Anteprima – Hitchcock
di Silvia Piccone
Cosa succederebbe se qualcuno di veramente bravo decidesse di adattare per il cinema una storia altrimenti destinata a giacere tra le impolverate rimanenze di vecchie librerie reparto horror di serie B?
Esce in Italia il 4 Aprile e sarebbe da non perdere: un film biografico diretto da Sacha Gervasi che racconta quel momento di passaggio importante nella vita di un artista che da buon regista, di lì a poco sarebbe diventato il tondo profilo più immortale del cinema di tutti i tempi: Alfred Hitchcock.
Da esordiente giovane e scalognato (sono note le sventure che lo afflissero durante la lavorazione del suo primo film, girato per buona parte in Italia, delle quali parlò anche nella famosa conversazione-libro avuta con l’amico Truffaut) a uomo cinico ed apparentemente misogino. Un percorso di vita complesso, così come la sua fragile ed al contempo supponente personalità affiancata per tutta la carriera da una grande donna da lui sempre apparentemente un poco bistrattata: la sua collaboratrice, montatrice e sceneggiatrice Alma Reville, unico e lungo amore di una vita.

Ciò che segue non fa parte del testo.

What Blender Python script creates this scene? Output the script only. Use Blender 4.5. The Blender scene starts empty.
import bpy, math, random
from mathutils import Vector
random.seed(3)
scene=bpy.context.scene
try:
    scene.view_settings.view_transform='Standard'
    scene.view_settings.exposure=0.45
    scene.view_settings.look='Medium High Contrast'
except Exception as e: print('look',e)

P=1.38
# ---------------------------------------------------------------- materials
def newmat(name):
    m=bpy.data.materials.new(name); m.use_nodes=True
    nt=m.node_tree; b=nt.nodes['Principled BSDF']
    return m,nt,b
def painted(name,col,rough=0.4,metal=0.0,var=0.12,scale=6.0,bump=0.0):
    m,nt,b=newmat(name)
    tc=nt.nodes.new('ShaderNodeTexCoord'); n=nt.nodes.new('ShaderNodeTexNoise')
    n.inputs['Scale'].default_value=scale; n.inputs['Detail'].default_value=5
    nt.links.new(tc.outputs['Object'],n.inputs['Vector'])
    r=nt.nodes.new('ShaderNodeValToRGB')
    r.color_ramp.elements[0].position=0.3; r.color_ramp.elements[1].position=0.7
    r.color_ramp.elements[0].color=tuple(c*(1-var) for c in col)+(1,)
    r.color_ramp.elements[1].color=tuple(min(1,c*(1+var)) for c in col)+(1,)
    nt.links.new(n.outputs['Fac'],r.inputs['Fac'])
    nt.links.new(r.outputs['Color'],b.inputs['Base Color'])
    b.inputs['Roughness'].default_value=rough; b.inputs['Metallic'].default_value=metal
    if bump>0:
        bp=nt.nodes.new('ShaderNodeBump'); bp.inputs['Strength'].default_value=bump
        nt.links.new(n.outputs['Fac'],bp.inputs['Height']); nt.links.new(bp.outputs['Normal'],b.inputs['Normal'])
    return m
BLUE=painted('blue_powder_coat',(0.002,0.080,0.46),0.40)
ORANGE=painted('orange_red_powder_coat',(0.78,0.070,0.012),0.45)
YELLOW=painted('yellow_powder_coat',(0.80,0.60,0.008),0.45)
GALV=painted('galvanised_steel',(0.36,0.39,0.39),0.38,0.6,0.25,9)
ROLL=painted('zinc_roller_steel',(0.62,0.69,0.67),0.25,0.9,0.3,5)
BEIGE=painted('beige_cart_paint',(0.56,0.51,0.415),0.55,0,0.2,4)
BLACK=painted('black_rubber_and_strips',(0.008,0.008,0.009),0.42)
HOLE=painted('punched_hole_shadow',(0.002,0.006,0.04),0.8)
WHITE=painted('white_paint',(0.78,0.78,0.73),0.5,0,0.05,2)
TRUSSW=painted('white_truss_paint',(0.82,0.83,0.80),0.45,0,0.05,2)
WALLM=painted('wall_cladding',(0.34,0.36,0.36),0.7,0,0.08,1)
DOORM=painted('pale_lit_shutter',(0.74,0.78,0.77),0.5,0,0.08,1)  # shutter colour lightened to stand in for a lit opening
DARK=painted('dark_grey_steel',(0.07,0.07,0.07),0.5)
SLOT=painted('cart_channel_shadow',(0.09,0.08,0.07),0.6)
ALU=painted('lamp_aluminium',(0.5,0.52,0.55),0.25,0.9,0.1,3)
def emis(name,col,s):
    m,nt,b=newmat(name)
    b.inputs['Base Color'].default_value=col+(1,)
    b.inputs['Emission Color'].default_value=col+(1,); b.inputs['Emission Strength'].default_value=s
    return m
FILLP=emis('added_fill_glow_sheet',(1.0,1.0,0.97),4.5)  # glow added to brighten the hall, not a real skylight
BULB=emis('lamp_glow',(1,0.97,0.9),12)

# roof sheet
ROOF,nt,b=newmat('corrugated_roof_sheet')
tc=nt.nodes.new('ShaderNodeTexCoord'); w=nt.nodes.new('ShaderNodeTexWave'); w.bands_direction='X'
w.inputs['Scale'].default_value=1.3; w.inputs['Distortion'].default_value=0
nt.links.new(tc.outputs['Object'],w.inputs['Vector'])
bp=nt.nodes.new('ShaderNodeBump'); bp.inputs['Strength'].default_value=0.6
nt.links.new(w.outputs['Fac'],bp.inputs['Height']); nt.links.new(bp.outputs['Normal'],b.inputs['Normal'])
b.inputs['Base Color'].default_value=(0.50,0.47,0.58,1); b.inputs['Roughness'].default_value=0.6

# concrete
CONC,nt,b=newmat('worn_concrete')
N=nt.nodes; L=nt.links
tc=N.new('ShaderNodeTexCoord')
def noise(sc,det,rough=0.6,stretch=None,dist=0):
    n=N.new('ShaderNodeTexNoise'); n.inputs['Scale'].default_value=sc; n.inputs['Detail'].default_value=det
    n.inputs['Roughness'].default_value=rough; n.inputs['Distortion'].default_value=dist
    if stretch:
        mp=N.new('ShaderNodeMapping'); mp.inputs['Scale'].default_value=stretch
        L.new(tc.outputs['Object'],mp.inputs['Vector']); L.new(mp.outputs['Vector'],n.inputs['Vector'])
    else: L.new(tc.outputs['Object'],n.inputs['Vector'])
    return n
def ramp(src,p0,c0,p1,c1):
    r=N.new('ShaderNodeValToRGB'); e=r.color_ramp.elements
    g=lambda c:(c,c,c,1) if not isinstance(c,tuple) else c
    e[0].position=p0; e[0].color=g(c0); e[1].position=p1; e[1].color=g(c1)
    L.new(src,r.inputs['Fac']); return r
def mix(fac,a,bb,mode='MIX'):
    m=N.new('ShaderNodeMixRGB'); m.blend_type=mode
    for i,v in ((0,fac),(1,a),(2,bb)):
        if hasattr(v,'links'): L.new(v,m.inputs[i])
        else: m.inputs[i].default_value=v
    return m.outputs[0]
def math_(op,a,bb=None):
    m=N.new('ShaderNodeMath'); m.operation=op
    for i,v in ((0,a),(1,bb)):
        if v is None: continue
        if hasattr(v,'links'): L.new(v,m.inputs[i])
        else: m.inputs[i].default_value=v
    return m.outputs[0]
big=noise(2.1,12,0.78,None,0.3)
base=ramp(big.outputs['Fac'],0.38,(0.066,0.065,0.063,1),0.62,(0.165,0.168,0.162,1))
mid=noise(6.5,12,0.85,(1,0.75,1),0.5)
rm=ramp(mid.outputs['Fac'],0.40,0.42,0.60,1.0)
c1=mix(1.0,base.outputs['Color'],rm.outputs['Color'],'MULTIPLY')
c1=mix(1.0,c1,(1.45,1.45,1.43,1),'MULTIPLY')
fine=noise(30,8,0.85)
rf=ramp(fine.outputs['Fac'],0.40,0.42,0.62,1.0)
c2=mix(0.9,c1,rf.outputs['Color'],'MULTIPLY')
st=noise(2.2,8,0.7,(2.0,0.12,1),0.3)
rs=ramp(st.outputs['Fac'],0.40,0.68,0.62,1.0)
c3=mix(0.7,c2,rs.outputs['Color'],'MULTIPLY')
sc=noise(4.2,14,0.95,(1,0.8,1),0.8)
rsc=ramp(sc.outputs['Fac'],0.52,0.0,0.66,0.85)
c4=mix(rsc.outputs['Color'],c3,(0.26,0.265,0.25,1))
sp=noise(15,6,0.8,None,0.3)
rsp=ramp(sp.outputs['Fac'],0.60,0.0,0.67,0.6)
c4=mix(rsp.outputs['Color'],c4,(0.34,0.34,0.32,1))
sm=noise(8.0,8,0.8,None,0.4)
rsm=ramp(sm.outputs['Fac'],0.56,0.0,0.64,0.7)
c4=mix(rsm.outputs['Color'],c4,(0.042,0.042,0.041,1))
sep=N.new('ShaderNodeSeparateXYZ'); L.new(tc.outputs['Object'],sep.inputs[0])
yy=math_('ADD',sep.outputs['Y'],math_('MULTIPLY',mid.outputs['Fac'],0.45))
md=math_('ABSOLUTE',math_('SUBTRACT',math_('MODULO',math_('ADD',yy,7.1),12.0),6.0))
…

Non sarebbe facile per nessuno realizzare un film sull’intera vita del maestro: anche in questo caso la trama si concentra su un particolare periodo della vita di Hitchcock, quello corrispondente alla pre produzione, produzione e post produzione di Psyco.
Siamo in pieno periodo americano per il regista britannico che ha diviso la sua carriera tra la propria patria (dagli anni Venti ai Quaranta) e l’amata-odiata Hollywood (dai Quaranta ai Settanta): una Hollywood non ancora in grado di fidarsi ciecamente di un artista volubile, mai ingabbiato in un genere particolare dunque imprevedibile soprattutto per la legge del sacro botteghino – spietato termometro dell’America del cinema – dal cui giudizio nessuno si è mai saputo sottrarre.
Ma così come non fu un marito facile per la santa moglie Alma, nel film mai sessualmente desiderata all’interno di un rapporto inglese pudico e represso nella camera dai letti divisi e la carta da parati fiorita, anche come regista Sir Alfred ebbe di che discutere con i grandi studios che volevano censurarlo. Unico regista al mondo probabilmente capace di girare i propri film in modo tale da consentire un unico montaggio possibile, quello già diabolicamente presente fin da prima dell’inizio delle riprese nella sua mente, sfuggendo ad ogni taglio di sorta da parte di produzioni mai disposte al rischio e troppo restrittive per un eccelso sperimentatore come lui.
Anthony Hopkins gelido e quasi perfetto in un ruolo non facilmente riproponibile, anche nelle cadenze dei dialoghi e nella presenza statuaria di un uomo autoritario e talvolta pauroso, affiancato dalle belle e fintamente vuote Scarlett Johansson e Jessica Biel, vere e proprie Hitchcock blondes sofisticate e terrorizzate.
Come da copione, anche questo film, dopo aver ricevuto una nomination agli Oscar, non si è aggiudicato alcun premio, così come non vinse mai nessun Oscar a suo tempo Hitchcock stesso, pur diventando uno dei geni cinematografici più ricordati della storia.